Maps

On This Day in 1926, America's Interstate Roadways Were Numbered for the First Time

Long before the Interstate Highway System, the country's mishmash of independent trails officially became part of a numerical system.

Image
Wikimedia Commons

On November 11, 1926, the newly established United States Numbered Highway System changed the way U.S. drivers navigate the country.

Before the numbering system, long trips often meant using a variety of different roadways, each one with its own standard for road quality and signage. Typically referred to as "trails" and run by "trail associations," boosters would stitch together these routes with already existing roads (of varied quality), give it a name (like "Dixie Highway" or "Lincoln Highway"), and promote it.
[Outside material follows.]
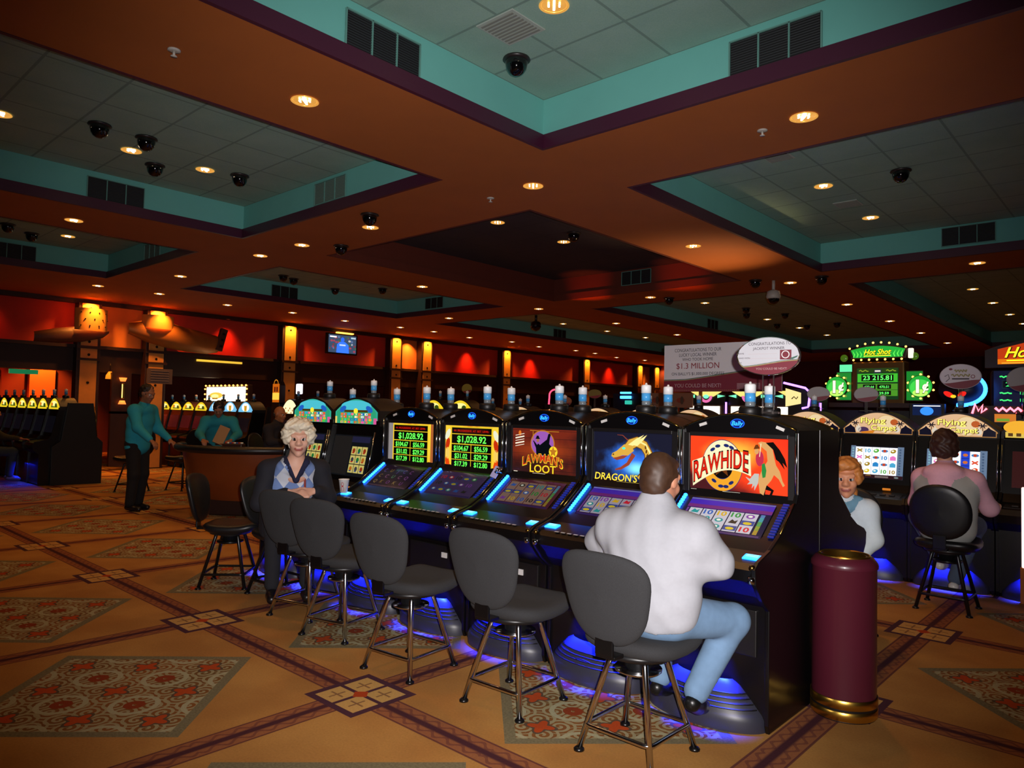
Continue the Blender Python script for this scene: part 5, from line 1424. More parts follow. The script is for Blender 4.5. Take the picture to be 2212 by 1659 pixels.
b = MB(); b.box((-.42, .06, 2.18), (.16, .03, .10), glow('60E0A0', 1., True)); b.box((.40, .03, 2.36), (.06, .05, .13), glow('F8E8D0', 1.1), .01); b.build('side_lamp', t)
for sx in (-1, 1): b = MB(); b.ball((sx * .44, .04, 2.32), (.05, .02, .05), glow('507818', .5), 14, 8); b.build('round_lamp', t)

t = thing('jackpot_display', 'orange-topped jackpot display cut by the right edge of the photo', 'jackpot display', (-1.25, 10.3, 0))
b = MB(); b.box((.15, .3, .8), (1.0, .5, 1.6), M_blk2); b.build('plinth', t)
b = MB(); b.box((.15, .15, 1.88), (1.05, .3, .48), mat('navy_case', '10101E', .4), .06); b.build('case', t)
b = MB(); ar = [(-.42, 2.13)] + [(-.42 + 1.1 * i / 14, 2.34 + .12 * (1 - (2 * i / 14 - 1) ** 2)) for i in range(15)] + [(.68, 2.13)]
b.prism(ar, 'y', .0, .14, M_dkwood); P = Panel(b, (.13, -.002, 2.15), (1, 0, 0), (0, 0, 1)); P.poly([(-.42, .02), (.5, .02), (.5, .24), (.2, .29), (-.1, .28), (-.42, .20)], glow('C03808', .8, True), 1); P.poly([(-.42, .02), (.5, .02), (.5, .10), (-.42, .08)], glow('E87808', .8), 2)
script_word(P, 'Hot Shot', -.02, .10, .17, glow('401004', .4), yl, .66); P.rect(-.33, .055, .3, .07, yl, 4); P.rect(-.38, .03, .5, .036, glow('FFC840', 1.1), 4)
b.build('arched_sign', t)
b = MB(); P = Panel(b, (.15, -.002, 1.88), (1, 0, 0), (0, 0, 1)); P.rect(-.48, -.21, .48, .21, glow('0A1030', .6), 1); P.rect(-.40, .0, .40, .10, glow('102838', .6), 2); P.rect(-.39, .01, .39, .09, glow('040C10', .2), 3)
gn = glow('40E870', 1.1); P.text('25,768.13', -.36, .025, .075, gn, 5, 'l', .02, fit=.52); P.rect(-.13, .11, .2, .18, glow('1C7868', .7), 2)
P.stroke([(-.42 + i * .02, .14 + .008 * math.sin(i * 2.3)) for i in range(9)], .016, gn, 4)
for i, s_ in enumerate(('121.5', '113')): P.text(s_, -.22, -.07 - i * .085, .05, gn, 5, 'l', .015); P.stroke([(-.42 + q * .02, -.055 - i * .085 + .006 * math.sin(q * 2)) for q in range(7)], .016, gn, 4)
b.build('display_face', t)
t = neon('neon_curve', 'curved blue neon tube on a dark oval board behind the gold-lettered oval sign', [(.0 + .25 * math.cos(a), -.03, .19 * math.sin(a)) for a in [R(65) - R(165) * i / 16 for i in range(17)]], '3078FF', (-1.86, 10.0, 1.86), r=.022, es=3.)
b = MB(); b.lathe([(1, 0), (1, .05)], mat('navy_case', '10101E', .4), 36); b.v = [(x * .24, .03 - z, y * .19) for x, y, z in b.v]; b.tube([(-.02, .03, -.2), (-.02, .03, -1.86)], .05, M_blk2, 10); b.build('oval_board', t)
b = MB(); P = Panel(b, (-.05, -.022, 0), (1, 0, 0), (0, 0, 1)); P.ell(-.08, -.06, .06, .03, glow('E02018', 1.), 1, 12, rot=-30); P.ell(.06, -.06, .05, .03, glow('E02018', 1.), 1, 12, rot=30); P.ell(-.03, -.085, .03, .02, glow('E8C828', 1.), 2, 10); b.build('red_lamps', t)
t = thing('neon_script', 'glowing pink neon squiggle sign at the right behind the second row', 'neon sign', (-1.52, 9.6, 0))
pk = mat('neon_pink', 'FF7080', .3, emit='FF6070', es=3., sample=True)
b = MB(); b.tube([(-.16, 0, 1.57), (-.13, 0, 1.68), (-.10, 0, 1.60), (-.06, 0, 1.67), (-.07, 0, 1.58), (-.02, 0, 1.63)], .012, pk, 8); b.tube([(.06 + .035 * i, 0, 1.62 + .018 * (-1) ** i) for i in range(8)], .014, pk, 8); b.build('neon_tube', t)
b = MB(); b.box((.05, .06, .8), (.5, .08, 1.72), M_blk2); P = Panel(b, (.1, .018, 1.52), (1, 0, 0), (0, 0, 1)); P.rect(-.05, -.04, .15, .05, glow('D07828', .8), 1); P.rect(-.03, -.03, .09, .0, glow('70A030', .8), 2); b.build('case', t)
t = thing('small_screen', 'small blue-lit video screen low between the two jackpot displays', 'screen', (-2.12, 9.5, 0))
b = MB(); b.box((0, .06, .8), (.36, .08, 1.75), M_blk2); b.build('case', t)
b = MB(); P = Panel(b, (0, .018, 1.60), (1, 0, 0), (0, 0, 1)); P.rect(-.15, -.06, .15, .07, glow('102048', .7), 1); P.ell(0, -.01, .07, .05, glow('3080E8', 1.2), 2); P.rect(-.14, .045, .14, .055, glow('E8F0FF', 1.4), 2); b.build('lit_face', t)

# ------------------------------------------------------------------ television, wall pieces, sconce
t = thing('television', 'wall television showing a player in blue, high on the red wall', 'television', (-17.30, 11.82, 3.05), PI / 2)
b = MB(); b.box((0, .03, .22), (1.02, .09, .58), M_blk2, .01); b.box((0, .1, .22), (.2, .12, .2), M_blk2); b.build('case', t)
b = MB(); P = Panel(b, (0, -.017, .22), (1, 0, 0), (0, 0, 1)); P.rect(-.46, -.25, .46, .25, glow('384860', 1., True), 1)
rn = random.Random(2)
for i in range(46): P.ell(rn.uniform(-.44, .44), rn.uniform(-.2, .2), rn.uniform(.02, .05), .03, glow(rn.choice(['903848', '506088', '385838', 'A8A0A0', '284868', '703030']), 1.2), 2, 8)
P.poly([(-.2, -.25), (-.18, -.02), (-.08, .06), (.08, .06), (.2, -.02), (.22, -.25)], glow('2858E0', 1.8), 3); P.ell(0, .12, .06, .07, glow('2050C8', 1.6), 3); P.rect(-.1, -.05, .1, -.01, glow('C8D8FF', .9), 4)
P.rect(-.42, .17, -.2, .21, glow('E8E0F0', 1.2), 3); P.rect(.28, .17, .44, .21, glow('B0C8D8', 1.), 3); b.build('lit_screen', t)
t = thing('picture_light', 'thin amber strip lamp above the wall television', 'lamp', (-17.30, 11.9, 3.585))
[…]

As the Federal Highway Authority explains, businesses along these routes typically paid dues to the trail associations, which meant routes weren't always laid out to give drivers the quickest route, but instead to collect the most dues. There were over 250 such routes established by the mid-1920s.

An American Automobile Association map of the country's many automobile trails in 1918. (Library of Congress)

The government stayed out of the highway business at first, but rising car ownership (over 26 million registered by 1930) and inconsistent road maintenance from trail to trail quickly changed that. In fact, some trail promoters failed to keep their roads in good condition on purpose, under the assumption that the Feds had plans to turn their route into a national highway.

A 1926 map of the final version of the approved United States Numbered Highway System. (Wikimedia Commons)

In 1925, the American Association of State Highway and Transportation Officials (AASHO) asked the Secretary of Agriculture to work with states to replace all trail names with a unified highway numbering system. Most of the trail associations disapproved, but after negotiations over which routes got which numbers (for the most part, north-south routes got odd numbers, and east-west routes even numbers), the new system became official a year later. Reduced to nothing but a number and often dependent on government assistance for upkeep, the booster organizations behind the trails quickly became irrelevant.

Ever since then, an iconic black and white shield (modified slightly over the years) has been telling drivers where they are and where they're going in the simplest way possible. Thirty years later, of course, the Interstate Highway System debuted, meaning not only a whole new set of numbered roads, but much better ones too.